**GIVEN RECORDS**

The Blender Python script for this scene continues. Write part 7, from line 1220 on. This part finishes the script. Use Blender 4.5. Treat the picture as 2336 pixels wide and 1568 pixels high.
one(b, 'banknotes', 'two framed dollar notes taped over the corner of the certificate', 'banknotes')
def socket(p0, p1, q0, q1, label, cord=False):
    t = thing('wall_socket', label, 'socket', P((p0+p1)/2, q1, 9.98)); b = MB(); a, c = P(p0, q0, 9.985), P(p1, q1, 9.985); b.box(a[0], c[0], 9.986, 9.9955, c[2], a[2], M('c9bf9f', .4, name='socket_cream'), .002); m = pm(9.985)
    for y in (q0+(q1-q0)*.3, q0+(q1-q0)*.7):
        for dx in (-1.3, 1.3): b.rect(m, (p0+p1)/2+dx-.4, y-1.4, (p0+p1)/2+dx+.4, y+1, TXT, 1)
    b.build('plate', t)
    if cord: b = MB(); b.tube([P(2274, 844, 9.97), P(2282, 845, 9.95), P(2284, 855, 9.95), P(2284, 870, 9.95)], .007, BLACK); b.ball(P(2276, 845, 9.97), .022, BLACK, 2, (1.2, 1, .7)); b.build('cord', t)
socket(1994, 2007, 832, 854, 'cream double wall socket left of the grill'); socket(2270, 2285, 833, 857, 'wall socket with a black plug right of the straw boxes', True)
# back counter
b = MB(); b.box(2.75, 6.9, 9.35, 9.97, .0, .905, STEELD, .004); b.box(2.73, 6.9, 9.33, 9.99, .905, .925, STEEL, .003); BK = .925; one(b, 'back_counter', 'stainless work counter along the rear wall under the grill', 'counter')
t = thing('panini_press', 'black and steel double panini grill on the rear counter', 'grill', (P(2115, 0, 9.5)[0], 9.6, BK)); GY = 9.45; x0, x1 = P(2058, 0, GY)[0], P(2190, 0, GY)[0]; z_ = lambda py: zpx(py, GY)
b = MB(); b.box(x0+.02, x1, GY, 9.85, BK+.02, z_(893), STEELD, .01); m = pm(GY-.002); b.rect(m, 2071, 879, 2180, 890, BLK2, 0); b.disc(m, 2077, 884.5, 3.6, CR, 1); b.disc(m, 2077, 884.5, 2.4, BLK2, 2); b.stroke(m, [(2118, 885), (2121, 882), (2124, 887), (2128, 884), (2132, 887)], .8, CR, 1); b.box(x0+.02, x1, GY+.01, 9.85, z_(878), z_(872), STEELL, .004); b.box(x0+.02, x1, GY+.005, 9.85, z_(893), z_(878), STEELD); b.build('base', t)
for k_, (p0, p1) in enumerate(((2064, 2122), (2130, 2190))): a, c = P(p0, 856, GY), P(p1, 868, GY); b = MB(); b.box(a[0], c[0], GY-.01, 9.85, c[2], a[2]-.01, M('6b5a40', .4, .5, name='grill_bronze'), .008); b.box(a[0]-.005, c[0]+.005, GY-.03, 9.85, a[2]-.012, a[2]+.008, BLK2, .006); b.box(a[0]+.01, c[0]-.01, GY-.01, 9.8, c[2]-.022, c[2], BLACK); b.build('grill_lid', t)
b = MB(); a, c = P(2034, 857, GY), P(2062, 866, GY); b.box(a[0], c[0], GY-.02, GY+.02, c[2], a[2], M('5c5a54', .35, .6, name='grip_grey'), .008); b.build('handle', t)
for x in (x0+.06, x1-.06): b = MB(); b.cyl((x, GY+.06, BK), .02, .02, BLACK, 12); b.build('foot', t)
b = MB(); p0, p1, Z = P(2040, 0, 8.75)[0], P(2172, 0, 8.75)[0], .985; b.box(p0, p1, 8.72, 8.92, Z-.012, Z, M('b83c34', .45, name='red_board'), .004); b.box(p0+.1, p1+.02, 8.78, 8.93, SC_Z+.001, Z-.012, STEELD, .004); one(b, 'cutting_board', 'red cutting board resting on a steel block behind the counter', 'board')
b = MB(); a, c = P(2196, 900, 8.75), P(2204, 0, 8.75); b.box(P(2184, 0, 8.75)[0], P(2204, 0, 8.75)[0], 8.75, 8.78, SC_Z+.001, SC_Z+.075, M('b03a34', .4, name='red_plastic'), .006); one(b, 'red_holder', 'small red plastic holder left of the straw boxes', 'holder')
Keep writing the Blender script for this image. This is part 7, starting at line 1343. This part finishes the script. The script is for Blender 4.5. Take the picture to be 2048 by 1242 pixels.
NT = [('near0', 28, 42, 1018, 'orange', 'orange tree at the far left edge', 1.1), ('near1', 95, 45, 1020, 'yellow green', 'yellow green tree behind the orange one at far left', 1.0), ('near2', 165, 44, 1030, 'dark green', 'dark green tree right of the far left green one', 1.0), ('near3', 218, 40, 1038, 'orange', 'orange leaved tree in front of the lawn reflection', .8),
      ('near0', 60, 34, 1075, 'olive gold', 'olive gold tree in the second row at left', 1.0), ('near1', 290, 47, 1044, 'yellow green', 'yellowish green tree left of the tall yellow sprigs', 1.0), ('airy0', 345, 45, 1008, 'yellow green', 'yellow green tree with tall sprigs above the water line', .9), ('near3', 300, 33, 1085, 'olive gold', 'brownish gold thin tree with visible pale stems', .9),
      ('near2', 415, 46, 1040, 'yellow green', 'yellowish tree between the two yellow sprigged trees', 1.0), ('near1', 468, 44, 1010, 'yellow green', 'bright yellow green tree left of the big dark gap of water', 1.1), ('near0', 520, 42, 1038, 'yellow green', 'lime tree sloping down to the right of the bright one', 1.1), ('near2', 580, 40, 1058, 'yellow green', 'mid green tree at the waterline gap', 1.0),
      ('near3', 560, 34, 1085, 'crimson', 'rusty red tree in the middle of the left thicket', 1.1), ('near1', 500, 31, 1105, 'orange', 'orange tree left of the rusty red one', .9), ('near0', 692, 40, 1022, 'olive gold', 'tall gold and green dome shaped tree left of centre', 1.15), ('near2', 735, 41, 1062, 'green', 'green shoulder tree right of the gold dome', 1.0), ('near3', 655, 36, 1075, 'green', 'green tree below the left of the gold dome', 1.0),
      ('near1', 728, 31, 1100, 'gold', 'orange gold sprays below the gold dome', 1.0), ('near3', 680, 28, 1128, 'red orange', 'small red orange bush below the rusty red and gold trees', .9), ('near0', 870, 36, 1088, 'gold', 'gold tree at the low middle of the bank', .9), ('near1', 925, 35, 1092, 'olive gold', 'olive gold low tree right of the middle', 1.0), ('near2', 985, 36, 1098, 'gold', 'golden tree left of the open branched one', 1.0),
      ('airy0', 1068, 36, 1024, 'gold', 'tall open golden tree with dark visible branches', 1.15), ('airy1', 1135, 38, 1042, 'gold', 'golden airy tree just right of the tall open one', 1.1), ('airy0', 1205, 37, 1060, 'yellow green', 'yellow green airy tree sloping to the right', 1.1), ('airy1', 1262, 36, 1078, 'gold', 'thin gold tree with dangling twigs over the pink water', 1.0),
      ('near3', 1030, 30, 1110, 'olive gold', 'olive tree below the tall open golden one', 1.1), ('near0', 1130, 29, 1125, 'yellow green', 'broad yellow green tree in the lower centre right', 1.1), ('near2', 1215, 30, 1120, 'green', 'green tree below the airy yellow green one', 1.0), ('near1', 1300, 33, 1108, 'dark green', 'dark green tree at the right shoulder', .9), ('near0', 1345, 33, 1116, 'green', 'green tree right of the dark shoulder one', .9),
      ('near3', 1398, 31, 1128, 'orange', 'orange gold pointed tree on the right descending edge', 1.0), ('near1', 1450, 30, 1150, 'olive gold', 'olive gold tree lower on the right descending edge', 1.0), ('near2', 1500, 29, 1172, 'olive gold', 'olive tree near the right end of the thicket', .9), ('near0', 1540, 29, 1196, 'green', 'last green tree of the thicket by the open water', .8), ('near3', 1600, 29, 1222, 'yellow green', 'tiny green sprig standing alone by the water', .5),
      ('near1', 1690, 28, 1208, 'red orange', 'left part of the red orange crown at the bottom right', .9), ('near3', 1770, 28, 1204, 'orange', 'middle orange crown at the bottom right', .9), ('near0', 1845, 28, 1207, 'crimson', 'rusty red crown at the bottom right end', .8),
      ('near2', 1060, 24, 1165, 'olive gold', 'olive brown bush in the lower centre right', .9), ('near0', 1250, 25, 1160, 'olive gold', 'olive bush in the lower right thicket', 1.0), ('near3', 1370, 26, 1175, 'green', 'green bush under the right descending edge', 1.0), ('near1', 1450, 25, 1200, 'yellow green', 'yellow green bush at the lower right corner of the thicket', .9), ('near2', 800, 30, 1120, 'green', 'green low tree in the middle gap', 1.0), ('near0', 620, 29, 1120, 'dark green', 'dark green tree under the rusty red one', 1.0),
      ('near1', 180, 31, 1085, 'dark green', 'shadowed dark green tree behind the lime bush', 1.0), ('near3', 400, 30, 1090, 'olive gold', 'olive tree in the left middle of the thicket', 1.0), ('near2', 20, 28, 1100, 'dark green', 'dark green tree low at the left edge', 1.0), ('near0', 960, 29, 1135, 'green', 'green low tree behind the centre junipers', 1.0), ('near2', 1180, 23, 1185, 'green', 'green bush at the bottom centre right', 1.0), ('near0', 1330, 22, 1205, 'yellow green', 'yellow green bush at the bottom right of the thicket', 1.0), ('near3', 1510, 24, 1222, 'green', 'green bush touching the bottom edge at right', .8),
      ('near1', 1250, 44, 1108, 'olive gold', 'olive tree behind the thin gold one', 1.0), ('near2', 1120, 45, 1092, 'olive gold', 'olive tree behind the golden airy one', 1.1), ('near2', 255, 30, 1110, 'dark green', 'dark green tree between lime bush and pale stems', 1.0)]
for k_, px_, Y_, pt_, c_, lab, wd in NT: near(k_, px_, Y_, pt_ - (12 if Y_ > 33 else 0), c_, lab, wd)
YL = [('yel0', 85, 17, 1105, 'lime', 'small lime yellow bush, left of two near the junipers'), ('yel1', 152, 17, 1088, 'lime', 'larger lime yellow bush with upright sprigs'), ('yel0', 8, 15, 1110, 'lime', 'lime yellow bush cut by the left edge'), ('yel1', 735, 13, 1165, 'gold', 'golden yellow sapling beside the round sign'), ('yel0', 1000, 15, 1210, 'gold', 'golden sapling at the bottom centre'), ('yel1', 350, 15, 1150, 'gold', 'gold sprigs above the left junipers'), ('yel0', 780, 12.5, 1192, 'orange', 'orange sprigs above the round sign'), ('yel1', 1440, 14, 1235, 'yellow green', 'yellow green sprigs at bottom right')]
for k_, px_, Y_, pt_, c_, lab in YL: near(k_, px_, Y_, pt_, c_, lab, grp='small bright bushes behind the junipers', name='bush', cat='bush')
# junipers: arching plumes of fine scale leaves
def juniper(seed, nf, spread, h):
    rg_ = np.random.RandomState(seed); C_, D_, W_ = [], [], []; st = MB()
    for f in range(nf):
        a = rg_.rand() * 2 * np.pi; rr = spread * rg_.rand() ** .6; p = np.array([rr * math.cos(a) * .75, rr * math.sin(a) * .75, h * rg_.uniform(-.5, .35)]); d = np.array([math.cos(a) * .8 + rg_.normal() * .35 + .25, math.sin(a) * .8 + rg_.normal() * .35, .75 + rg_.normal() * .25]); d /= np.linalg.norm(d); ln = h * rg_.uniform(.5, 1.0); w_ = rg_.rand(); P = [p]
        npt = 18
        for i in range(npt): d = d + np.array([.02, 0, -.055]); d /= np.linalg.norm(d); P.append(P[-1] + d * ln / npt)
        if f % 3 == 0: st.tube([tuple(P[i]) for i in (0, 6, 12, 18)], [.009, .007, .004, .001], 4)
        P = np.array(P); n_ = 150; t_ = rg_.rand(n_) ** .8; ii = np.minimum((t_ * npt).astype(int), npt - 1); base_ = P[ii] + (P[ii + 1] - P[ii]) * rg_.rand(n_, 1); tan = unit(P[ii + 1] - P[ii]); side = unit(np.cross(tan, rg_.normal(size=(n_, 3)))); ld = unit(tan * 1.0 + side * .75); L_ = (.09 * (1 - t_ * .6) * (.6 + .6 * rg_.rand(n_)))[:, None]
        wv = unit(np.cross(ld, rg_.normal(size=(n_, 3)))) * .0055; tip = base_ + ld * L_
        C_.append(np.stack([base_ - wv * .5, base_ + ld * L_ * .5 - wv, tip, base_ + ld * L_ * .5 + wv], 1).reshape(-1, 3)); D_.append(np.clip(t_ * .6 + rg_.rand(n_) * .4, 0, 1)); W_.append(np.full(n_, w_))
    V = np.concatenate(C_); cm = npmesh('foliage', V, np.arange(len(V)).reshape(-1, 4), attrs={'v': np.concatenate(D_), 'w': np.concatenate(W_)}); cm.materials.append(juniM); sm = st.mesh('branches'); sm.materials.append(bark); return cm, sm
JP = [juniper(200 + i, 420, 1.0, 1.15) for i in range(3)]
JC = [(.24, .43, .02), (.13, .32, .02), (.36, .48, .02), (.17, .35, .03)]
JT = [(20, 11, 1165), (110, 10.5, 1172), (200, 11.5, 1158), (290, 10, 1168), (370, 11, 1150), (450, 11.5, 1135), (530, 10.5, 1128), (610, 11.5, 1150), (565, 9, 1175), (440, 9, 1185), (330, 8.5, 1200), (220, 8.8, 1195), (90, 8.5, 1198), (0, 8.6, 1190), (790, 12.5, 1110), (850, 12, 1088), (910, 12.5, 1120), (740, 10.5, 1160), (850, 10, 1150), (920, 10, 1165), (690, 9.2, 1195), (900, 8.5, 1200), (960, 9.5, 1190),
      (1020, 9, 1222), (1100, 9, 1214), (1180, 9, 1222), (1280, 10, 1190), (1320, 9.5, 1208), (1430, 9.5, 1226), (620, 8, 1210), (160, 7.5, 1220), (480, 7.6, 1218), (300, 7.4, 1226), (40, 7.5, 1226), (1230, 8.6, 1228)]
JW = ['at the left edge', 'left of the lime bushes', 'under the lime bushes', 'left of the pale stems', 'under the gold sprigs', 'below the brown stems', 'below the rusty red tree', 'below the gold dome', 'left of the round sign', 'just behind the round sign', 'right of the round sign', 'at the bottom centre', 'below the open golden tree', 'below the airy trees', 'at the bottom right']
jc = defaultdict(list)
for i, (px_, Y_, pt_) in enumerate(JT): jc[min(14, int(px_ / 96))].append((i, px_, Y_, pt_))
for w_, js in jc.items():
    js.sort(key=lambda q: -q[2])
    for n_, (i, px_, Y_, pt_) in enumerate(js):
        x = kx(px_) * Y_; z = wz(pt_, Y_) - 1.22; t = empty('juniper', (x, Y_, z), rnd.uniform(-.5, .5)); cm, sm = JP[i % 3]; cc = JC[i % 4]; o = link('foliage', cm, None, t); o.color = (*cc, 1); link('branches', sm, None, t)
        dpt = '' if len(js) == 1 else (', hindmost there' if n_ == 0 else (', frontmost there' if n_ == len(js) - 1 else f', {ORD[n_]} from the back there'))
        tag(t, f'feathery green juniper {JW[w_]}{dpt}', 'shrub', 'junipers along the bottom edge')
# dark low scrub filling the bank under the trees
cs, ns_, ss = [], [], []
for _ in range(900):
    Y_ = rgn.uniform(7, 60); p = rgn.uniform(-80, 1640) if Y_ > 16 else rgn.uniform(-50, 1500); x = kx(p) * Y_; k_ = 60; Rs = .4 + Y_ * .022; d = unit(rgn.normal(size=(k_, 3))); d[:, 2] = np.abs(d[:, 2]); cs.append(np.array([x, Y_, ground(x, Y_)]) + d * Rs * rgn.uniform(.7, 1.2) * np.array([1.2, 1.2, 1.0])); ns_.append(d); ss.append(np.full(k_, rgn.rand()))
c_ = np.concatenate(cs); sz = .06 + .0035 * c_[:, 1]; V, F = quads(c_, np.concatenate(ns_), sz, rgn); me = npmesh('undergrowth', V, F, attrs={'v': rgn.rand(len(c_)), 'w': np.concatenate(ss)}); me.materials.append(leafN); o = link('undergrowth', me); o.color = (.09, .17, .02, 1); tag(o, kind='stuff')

**DO THIS**
Look through the material above and work out how many of its lines contain "part". State the number only.

**FULL ANSWER**
3